Evaluating the potential effects of digital money on the Turkish economy, Head of the Computer Engineering Department Prof. Dr. Burhan Pektaş said, “Turkey should introduce the digital lira, which could be an important component of its digital economy strategy.”
Prof. Dr. Burhan Pektaş: “Digital currency can integrate Turkey more closely with global digital economies, facilitating cross-border transactions.”
Head of the Computer Engineering Department at Üsküdar University Faculty of Engineering and Natural Sciences (MDBF), Prof. Dr. Burhan Pektaş, evaluated the advantages, disadvantages, and potential effects of transitioning to digital currency on the country's economy.
What are the advantages of digital currency?
Stating that digital currency is a new application rapidly entering our lives, Prof. Dr. Burhan Pektaş emphasized that there are significant advantages and some risks for businesses transitioning to digital payment systems.
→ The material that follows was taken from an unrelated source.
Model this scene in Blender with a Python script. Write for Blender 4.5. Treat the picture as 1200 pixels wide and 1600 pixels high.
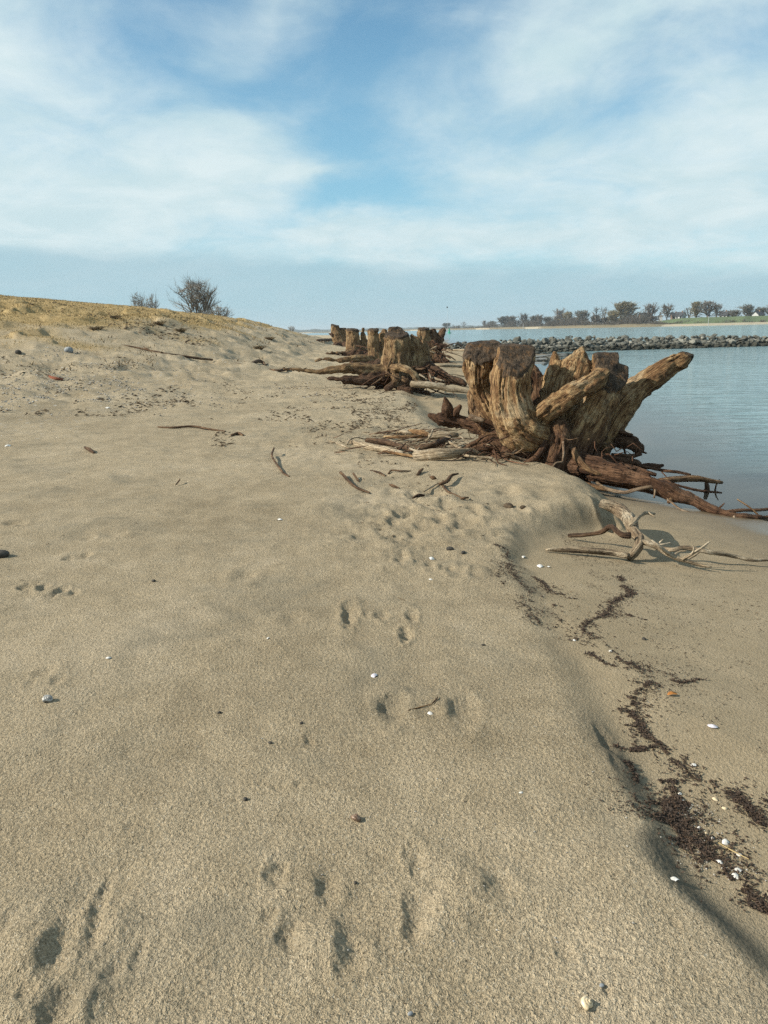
import bpy, math, random
import numpy as np
from mathutils import Vector, Matrix
for o in list(bpy.data.objects): bpy.data.objects.remove(o)
scene = bpy.context.scene
COL = scene.collection
random.seed(7); RNG = np.random.default_rng(11)

# ------------------------------------------------------------------ camera
F = 1201.0; HC = 2.0; ROLL = math.radians(1.5); PITCH = math.atan((800-516)/F)
cam_d = bpy.data.cameras.new("camera"); cam = bpy.data.objects.new("camera", cam_d); COL.objects.link(cam)
cam_d.sensor_fit = 'VERTICAL'; cam_d.sensor_height = 32.0; cam_d.lens = 32.0*F/1600.0
cam_d.clip_start = 0.05; cam_d.clip_end = 20000
cam.matrix_world = (Matrix.Translation((0, 0, HC)) @ Matrix.Rotation(math.pi/2-PITCH, 4, 'X') @ Matrix.Rotation(-ROLL, 4, 'Z'))
scene.camera = cam
scene.render.engine = 'CYCLES'
scene.view_settings.view_transform = 'Standard'; scene.view_settings.look = 'None'
scene.view_settings.exposure = 0.74; scene.view_settings.gamma = 1.0
scene.cycles.max_bounces = 6; scene.cycles.transparent_max_bounces = 12
scene.cycles.use_denoising = False; scene.cycles.sample_clamp_direct = 8

# ------------------------------------------------------------------ sun
SUN_EL = math.radians(33); SUN_AZ = math.radians(-99)     # azimuth from +Y towards +X
sdir = Vector((math.sin(SUN_AZ)*math.cos(SUN_EL), math.cos(SUN_AZ)*math.cos(SUN_EL), math.sin(SUN_EL)))
sl = bpy.data.lights.new("sun", 'SUN'); sl.energy = 4.1; sl.angle = math.radians(0.6); sl.color = (1.0, 0.93, 0.80)
so = bpy.data.objects.new("sun", sl); COL.objects.link(so)
so.rotation_euler = sdir.to_track_quat('Z', 'Y').to_euler(); so.location = (-30, -10, 40)

# ------------------------------------------------------------------ node helpers
class NT:
    def __init__(s, tree): s.t = tree; s.n = tree.nodes; s.l = tree.links
    def put(s, sock, v):
        if isinstance(v, bpy.types.NodeSocket): s.l.new(v, sock)
        else:
            if hasattr(sock.default_value, '__len__') and not hasattr(v, '__len__'): v = (v,)*len(sock.default_value)
            if hasattr(sock.default_value, '__len__') and len(sock.default_value) == 4 and len(v) == 3: v = (*v, 1)
            sock.default_value = v
    def math(s, op, a, b=0.0, c=None, clamp=False):
        m = s.n.new('ShaderNodeMath'); m.operation = op; m.use_clamp = clamp
        s.put(m.inputs[0], a); s.put(m.inputs[1], b)
        if c is not None: s.put(m.inputs[2], c)
        return m.outputs[0]
    def vmath(s, op, a, b=(0, 0, 0), scale=None):
        m = s.n.new('ShaderNodeVectorMath'); m.operation = op; s.put(m.inputs[0], a); s.put(m.inputs[1], b)
        if scale is not None: s.put(m.inputs['Scale'], scale)
        return m.outputs[1] if op in ('DOT_PRODUCT', 'LENGTH') else m.outputs[0]
    def noise(s, vec, scale, detail=4, rough=0.55, dist=0.0, out=0):
        m = s.n.new('ShaderNodeTexNoise'); s.put(m.inputs['Vector'], vec)
        m.inputs['Scale'].default_value = scale; m.inputs['Detail'].default_value = detail
        m.inputs['Roughness'].default_value = rough; m.inputs['Distortion'].default_value = dist
        return m.outputs[out]
    def vor(s, vec, scale, feature='F1', out=0):
        m = s.n.new('ShaderNodeTexVoronoi'); m.feature = feature; s.put(m.inputs['Vector'], vec)
        m.inputs['Scale'].default_value = scale; return m.outputs[out]
    def ramp(s, f, stops, interp='LINEAR'):
        m = s.n.new('ShaderNodeValToRGB'); s.put(m.inputs[0], f); r = m.color_ramp; r.interpolation = interp
        while len(r.elements) < len(stops): r.elements.new(0.5)
        for e, (p, c) in zip(r.elements, stops):
            e.position = p; e.color = (*c, 1) if hasattr(c, '__len__') else (c, c, c, 1)
        return m.outputs[0]
    def step(s, f, a, b):
        m = s.n.new('ShaderNodeMapRange'); m.interpolation_type = 'SMOOTHSTEP'; s.put(m.inputs[0], f)
        m.inputs[1].default_value = a; m.inputs[2].default_value = b; return m.outputs[0]
    def mix(s, f, a, b, mode='MIX'):
        m = s.n.new('ShaderNodeMix'); m.data_type = 'RGBA'; m.blend_type = mode; m.clamp_factor = True
        s.put(m.inputs[0], f); s.put(m.inputs[6], a); s.put(m.inputs[7], b); return m.outputs[2]
    def attr(s, name, out='Fac'):
        m = s.n.new('ShaderNodeAttribute'); m.attribute_name = name; return m.outputs[out]
    def bump(s, h, dist, strength=1.0, normal=None):
        m = s.n.new('ShaderNodeBump'); s.put(m.inputs['Height'], h); m.inputs['Distance'].default_value = dist
        m.inputs['Strength'].default_value = strength
        if normal is not None: s.l.new(normal, m.inputs['Normal'])
        return m.outputs[0]
    def coord(s, which='Object'): return s.n.new('ShaderNodeTexCoord').outputs[which]
    def sep(s, v):
        m = s.n.new('ShaderNodeSeparateXYZ'); s.put(m.inputs[0], v); return m.outputs
    def comb(s, x, y, z):
        m = s.n.new('ShaderNodeCombineXYZ'); s.put(m.inputs[0], x); s.put(m.inputs[1], y); s.put(m.inputs[2], z); return m.outputs[0]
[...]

Prof. Dr. Burhan Pektaş listed the advantages of transitioning to digital currency as follows:
“Digital currency allows for easy, fast, and contactless transactions, enhancing the user experience. It reduces costs associated with physical cash, such as printing, distribution, and handling. Furthermore, digital transactions are traceable, reducing fraud, money laundering, and other illegal activities. It provides access to financial services for individuals without bank accounts or with insufficient banking access through mobile phones and internet access. It speeds up transactions, reduces payment times, and can increase overall economic productivity.”
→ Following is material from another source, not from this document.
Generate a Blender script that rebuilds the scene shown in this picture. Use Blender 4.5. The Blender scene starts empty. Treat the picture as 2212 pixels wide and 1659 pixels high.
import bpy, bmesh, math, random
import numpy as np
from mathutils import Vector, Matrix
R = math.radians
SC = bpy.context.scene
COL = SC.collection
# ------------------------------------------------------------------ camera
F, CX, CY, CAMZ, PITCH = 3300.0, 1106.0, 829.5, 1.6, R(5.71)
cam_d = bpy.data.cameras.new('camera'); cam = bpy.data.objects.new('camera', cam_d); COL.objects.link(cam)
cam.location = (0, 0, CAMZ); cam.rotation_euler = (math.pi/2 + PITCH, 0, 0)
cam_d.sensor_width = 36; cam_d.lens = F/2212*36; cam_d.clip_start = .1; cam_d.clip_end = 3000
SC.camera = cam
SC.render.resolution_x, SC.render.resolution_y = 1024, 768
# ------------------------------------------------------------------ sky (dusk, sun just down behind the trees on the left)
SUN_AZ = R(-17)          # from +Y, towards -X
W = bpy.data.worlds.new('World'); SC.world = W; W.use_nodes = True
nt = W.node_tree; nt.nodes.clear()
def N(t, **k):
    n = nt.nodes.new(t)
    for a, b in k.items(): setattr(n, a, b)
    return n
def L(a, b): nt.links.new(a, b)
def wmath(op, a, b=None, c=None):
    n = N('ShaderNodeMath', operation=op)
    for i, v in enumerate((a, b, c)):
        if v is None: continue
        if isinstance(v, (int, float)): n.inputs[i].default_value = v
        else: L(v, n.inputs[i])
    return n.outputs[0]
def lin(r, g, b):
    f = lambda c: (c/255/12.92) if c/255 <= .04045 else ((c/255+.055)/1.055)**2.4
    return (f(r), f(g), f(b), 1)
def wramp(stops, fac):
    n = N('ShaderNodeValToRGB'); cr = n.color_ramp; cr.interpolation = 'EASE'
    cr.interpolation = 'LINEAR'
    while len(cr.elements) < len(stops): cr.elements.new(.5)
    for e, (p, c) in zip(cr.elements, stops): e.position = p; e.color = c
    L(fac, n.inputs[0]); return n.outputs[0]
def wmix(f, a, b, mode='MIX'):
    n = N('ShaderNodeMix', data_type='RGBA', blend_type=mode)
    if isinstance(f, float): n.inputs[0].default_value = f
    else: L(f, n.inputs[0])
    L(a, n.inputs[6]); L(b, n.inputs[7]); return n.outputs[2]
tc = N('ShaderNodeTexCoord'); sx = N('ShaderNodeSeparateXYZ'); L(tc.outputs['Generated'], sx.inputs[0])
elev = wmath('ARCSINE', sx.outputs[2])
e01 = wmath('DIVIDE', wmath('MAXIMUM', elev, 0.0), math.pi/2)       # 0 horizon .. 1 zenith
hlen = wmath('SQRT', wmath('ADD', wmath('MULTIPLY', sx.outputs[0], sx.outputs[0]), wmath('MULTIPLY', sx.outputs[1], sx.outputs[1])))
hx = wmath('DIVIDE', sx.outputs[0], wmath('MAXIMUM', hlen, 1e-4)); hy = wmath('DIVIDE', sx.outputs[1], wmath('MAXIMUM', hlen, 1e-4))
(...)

Elderly populations or those without access to digital devices may find it difficult to adapt
Providing information on the disadvantages of transitioning to digital currency, Prof. Dr. Burhan Pektaş continued:
“Digital currency transactions can be tracked, leading to concerns about data privacy and surveillance. Hacking targeting digital wallets and payment systems increases the risk of digital theft and cyberattacks. It requires a robust digital infrastructure, which may not be available or reliable in all regions. Moreover, internet access disruptions, power outages, or system failures can halt transactions. Elderly populations or those without access to digital devices may find it difficult to adapt.”
Effects of digital currency usage…
Prof. Dr. Burhan Pektaş also pointed to the effects of digital currency use, stating, “It can reshape how businesses operate with the increase in e-commerce and the reduction in cash processing costs. Central banks may have more control over the money supply, which can facilitate the implementation of monetary policy. As digital wallets and financial technology solutions come to the forefront, it may lead to a decrease in reliance on traditional banking services.”
What are the security risks of digital currency?
Prof. Dr. Burhan Pektaş stated, “Digital currency has security risks from many different angles, such as cyberattacks, data breaches, fraud, and technical vulnerabilities,” and continued as follows:
“We can summarize these as follows. Digital payment systems and wallets are vulnerable to hacking, phishing, and malware attacks. Personal and financial data can be compromised, leading to identity theft and financial losses. This increases the risk of unauthorized transactions and fraudulent use of digital currencies. Errors and flaws in the software of digital platforms can be exploited by malicious individuals. There are some measures businesses can take against these situations. We can briefly list them as follows: Implementing strong encryption, multi-factor authentication, and regular security updates. Training staff to recognize phishing attempts and other common cyber threats. Regularly conducting security audits and risk assessments to identify and mitigate vulnerabilities. Using secure data storage solutions and ensuring compliance with data protection regulations. Additionally, businesses may consider obtaining cyber insurance to protect against potential financial losses arising from cyber incidents.”
What are the potential effects of digital currency on Turkey's economy?
Prof. Dr. Burhan Pektaş also evaluated the potential effects of digital currency on Turkey's economy as follows:
“Digital currency can increase economic participation by providing financial access to underserved regions in Turkey. It facilitates online transactions, potentially boosting e-commerce and digital businesses. Digital transactions are easier to track, which can reduce the size of the informal economy and increase tax revenues. The Central Bank of Turkey may have more precise control over the money supply, improving economic stability. A national digital currency could help stabilize the Turkish lira by reducing dependence on foreign digital currencies.”
How might digital currency usage evolve in Turkey?
Prof. Dr. Burhan Pektaş also pointed to predictions on this topic, concluding his remarks by saying, “Turkey should introduce the digital lira, which could be an important component of its digital economy strategy. As digital infrastructure improves and smartphone penetration increases, more businesses and consumers are likely to adopt digital payments. The financial technology (fintech) sector can be expected to expand by offering more innovative financial solutions adapted to digital currency. More comprehensive regulations around digital currencies and payment systems can be expected to ensure security, consumer protection, and financial stability. Digital currency can facilitate cross-border transactions by integrating Turkey more closely with global digital economies.”